The film, directed by Andrew Rossi, is playing in this year’s Sundance Film Festival in the U.S. documentary competition category.

With the Internet surpassing print as our main news source, newspapers going bankrupt, and outlets focusing on content they claim audiences (or is it advertisers?) want, Page One chronicles the media industry’s transformation and assesses the high stakes for democracy if in-depth investigative reporting becomes extinct.

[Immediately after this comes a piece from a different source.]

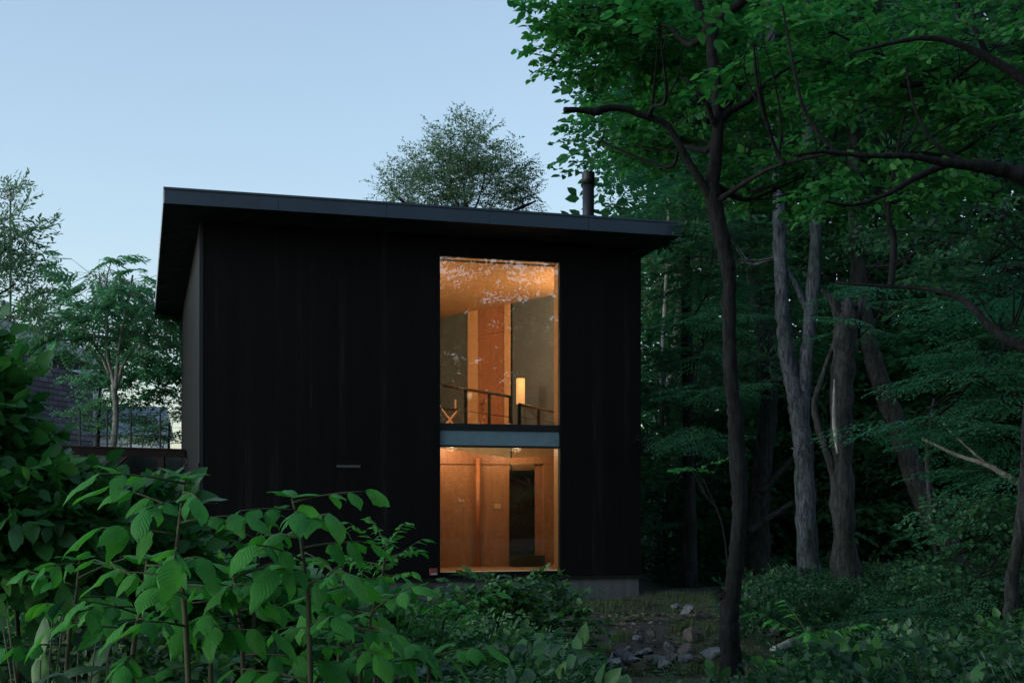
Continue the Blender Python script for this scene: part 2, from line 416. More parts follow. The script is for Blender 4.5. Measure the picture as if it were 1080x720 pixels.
def scatter(tm, pos, az, pitch, roll, sc, leaf, twig=None):
    pos = np.asarray(pos, float); n = len(pos)
    if not n: return
    M = rots(az, pitch, roll) * np.asarray(sc)[:, None, None]
    ch = rng.integers(0, len(tm), n)
    for k, T in enumerate(tm):
        i = np.where(ch == k)[0]
        if not len(i): continue
        for mb, v, f in ((leaf, T.lv, T.lf), (twig, T.tv, T.tf)):
            if mb is None: continue
            V = np.einsum('nij,vj->nvi', M[i], v) + pos[i][:, None]
            FF = f[None] + (np.arange(len(i)) * len(v))[:, None, None]
            mb.add(V.reshape(-1, 3), FF.reshape(-1, 4))

def ell(c, rad, n, shell=.45):
    d = rng.standard_normal((n, 3)); d /= np.linalg.norm(d, axis=1, keepdims=True)
    return np.asarray(c) + d * np.asarray(rad) * (rng.random(n) ** shell)[:, None]

def CL(px, py, d, rx, ry, rd, n, s0=.8, s1=1.2):
    return (P(px, py, d), np.array([rx * d / F, rd, ry * d / F]), n, (s0, s1))

def tree(name, label, cat, trunks, clumps, kind, leafm, barkm, group=None, limb=.05, seed=0, base=None, pitch=(-.1, .3), sides=10, rough=.03, flat=False, dead=None):
    root = base if base is not None else trunks[0][0][0]
    root = np.asarray(root, float)
    o = thing(name, label, cat, root, 0, group)
    tb = MB(); lb = MB(); nodes = []
    for pts, rad in trunks:
        p, r = smooth_line(pts, rad, 7)
        p = p + rng.standard_normal(p.shape) * (r * .045)[:, None]
        r = r * (1 + .05 * rng.standard_normal(len(r)))
        tb.tubes(p[None], r[None], sides, rough=rough); nodes.append(p)
    tn = np.concatenate(nodes)
    for c, rad, n, (s0, s1) in clumps:
        allp = np.concatenate(nodes)
        dd = np.linalg.norm((allp - c) * np.array([1, 1, .6]), axis=1) + np.maximum(0, allp[:, 2] - c[2] + .4) * 1.5
        a = allp[np.argmin(dd)]; L = np.linalg.norm(c - a)
        loc = []
        if L > .3:
            mid = a * .5 + c * .5 + np.array([0, 0, -.08 * L]) + rng.normal(0, .07 * L, 3)
            mid2 = a * .8 + c * .2 + rng.normal(0, .03 * L, 3) + np.array([0, 0, -.04 * L])
            p, r = smooth_line([a, mid2, mid, c], [min(limb, .02 + .012 * L), .03 * min(1, L / 3) + .008, .018, .008], 5)
            tb.tubes(p[None], r[None], 6, cap=False); nodes.append(p[3:]); loc.append(p[3:])
        else: loc.append(a[None])
        nb = max(3, n // 18)
        ends = ell(c, rad * .8, nb, .3)
        allp = np.concatenate(loc)
        st = allp[rng.integers(0, len(allp), nb)]
        t = np.linspace(0, 1, 5)[None, :, None]
        Pm = (st + ends) / 2 + rng.normal(0, .1, (nb, 3))
        Q = (1 - t) ** 2 * st[:, None] + 2 * t * (1 - t) * Pm[:, None] + t ** 2 * ends[:, None]
        tb.tubes(Q, np.tile(np.linspace(.016, .005, 5), (nb, 1)) * (s0 + s1) / 2, 4, cap=False)
        loc.append(Q[:, 1:].reshape(-1, 3)); lp = np.concatenate(loc)
        pos = ell(c, rad, n)
        D = np.linalg.norm(pos[:, None] - lp[None], axis=2); near = lp[np.argmin(D, 1)]
        ax = root[:2]
        out = pos - near; out2 = pos - c
        az = np.arctan2(out[:, 1] + .6 * out2[:, 1], out[:, 0] + .6 * out2[:, 0]) + rng.normal(0, .45, n)
        Pm = (near + pos) / 2 + np.array([0, 0, -.03])
        Q = (1 - t) ** 2 * near[:, None] + 2 * t * (1 - t) * Pm[:, None] + t ** 2 * pos[:, None]
        tb.tubes(Q[:, ::2], np.tile(np.linspace(.008, .004, 3), (n, 1)) * (s0 + s1) / 2, 3, cap=False)
        scatter(TP[kind], pos, az, rng.uniform(pitch[0], pitch[1], n), rng.normal(0, .12 if flat else .35, n), rng.uniform(s0, s1, n), lb, tb)
    tb.build('trunk', barkm, o, root, True)
    if lb.n: lb.build('crown', leafm, o, root, True)
    if dead:
        for pts, rad in dead:
            b = MB(); b.tube(pts, rad, 7, 6, .04, .1); b.build('dead_branch_or_glint', 'dead', o, root, True)
    return o
# ------------------------------------------------------------------ terrain
YAW = R(16.4)
U2 = np.array([math.cos(YAW), math.sin(YAW)]); V2 = np.array([-math.sin(YAW), math.cos(YAW)]); C2 = np.array([-5.04, 20.58])
def sst(x, a, b):
    t = np.clip((np.asarray(x, float) - a) / (b - a), 0, 1); return t * t * (3 - 2 * t)
def terr(x, y):
    x = np.asarray(x, float); y = np.asarray(y, float)
    z = .35 * sst(y, 11.5, 6) + .04 * np.sin(x * 1.3 + y * .7) + .03 * np.sin(x * 2.9 - y * 1.7 + 1) + .02 * np.sin(x * 5.1 + y * 4.3)
    z = z - .22 * sst(np.abs(y - 14.6), 2.0, .4) * sst(x, .2, 1.2) * sst(x, 4.5, 3)
    w = np.maximum(sst(y, 24.2, 27.0) * sst(x, -6.9, -8.2), sst(y, 32, 35) * sst(x, 4, -1))
    z = z + w * (2.85 + .3 * sst(y, 28, 45))
    z = z + .8 * sst(x, 6, 16) * sst(y, 20, 34)
    return z
def local(x, y):
    q = np.stack([np.asarray(x) - C2[0], np.asarray(y) - C2[1]], -1); return q @ U2, q @ V2
def outside(x, y, m=.1):
    u, v = local(x, y); return ~((u > -m) & (u < 7.654 + m) & (v > -m) & (v < 9 + m))

def axis_pts(lo, hi, step, far):
    a = np.arange(lo, hi, step); g = np.geomspace(1, far, 26)
    return np.concatenate([lo - g[::-1], a, hi + g])
gx = axis_pts(-16, 16, .25, 900); gy = axis_pts(0, 40, .25, 900)
X, Y = np.meshgrid(gx, gy); Z = terr(X, Y) + .012 * rng.standard_normal(X.shape)
nx, ny = len(gx), len(gy)
i, j = np.meshgrid(np.arange(nx - 1), np.arange(ny - 1)); k = (j * nx + i).ravel()
gb = MB(); gb.add(np.stack([X, Y, Z], -1).reshape(-1, 3), np.stack([k, k + 1, k + nx + 1, k + nx], -1))
m, t, b, o = new_mat('forest_soil')
v = texco(t); n1 = noise(t, v, .9, 5); n2 = noise(t, v, 9, 6, .7)
c1 = ramp(t, n2, [(.3, (.01, .009, .007)), (.6, (.028, .025, .02)), (.78, (.06, .056, .05))])
c2 = ramp(t, n2, [(.3, (.012, .024, .01)), (.7, (.04, .065, .022))])
mx = N(t, 'ShaderNodeMix', data_type='RGBA'); t.links.new(ramp(t, n1, [(.46, (0, 0, 0)), (.56, (1, 1, 1))]), mx.inputs[0])
t.links.new(c1, mx.inputs[6]); t.links.new(c2, mx.inputs[7]); t.links.new(mx.outputs[2], b.inputs['Base Color']); b.inputs['Roughness'].default_value = .95
bump(t, b, n2, .8, .04)
g = gb.build('ground', m, smooth=True); g['kind'] = 'structure'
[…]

The film deftly makes a beeline for the eye of the storm or, depending on how you look at it, the inner sanctum of the media, gaining unprecedented access to the New York Times newsroom for a year. At the media desk, a dialectical play-within-a-play transpires as writers like salty David Carr track print journalism’s metamorphosis even as their own paper struggles to stay vital and solvent. Meanwhile, rigorous journalism—including vibrant cross-cubicle debate and collaboration, tenacious jockeying for on-record quotes, and skillful page-one pitching—is alive and well. The resources, intellectual capital, stamina, and self-awareness mobilized when it counts attest there are no shortcuts when analyzing and reporting complex truths. | Sundance Film Festival

Magnolia will release the film theatrically this year.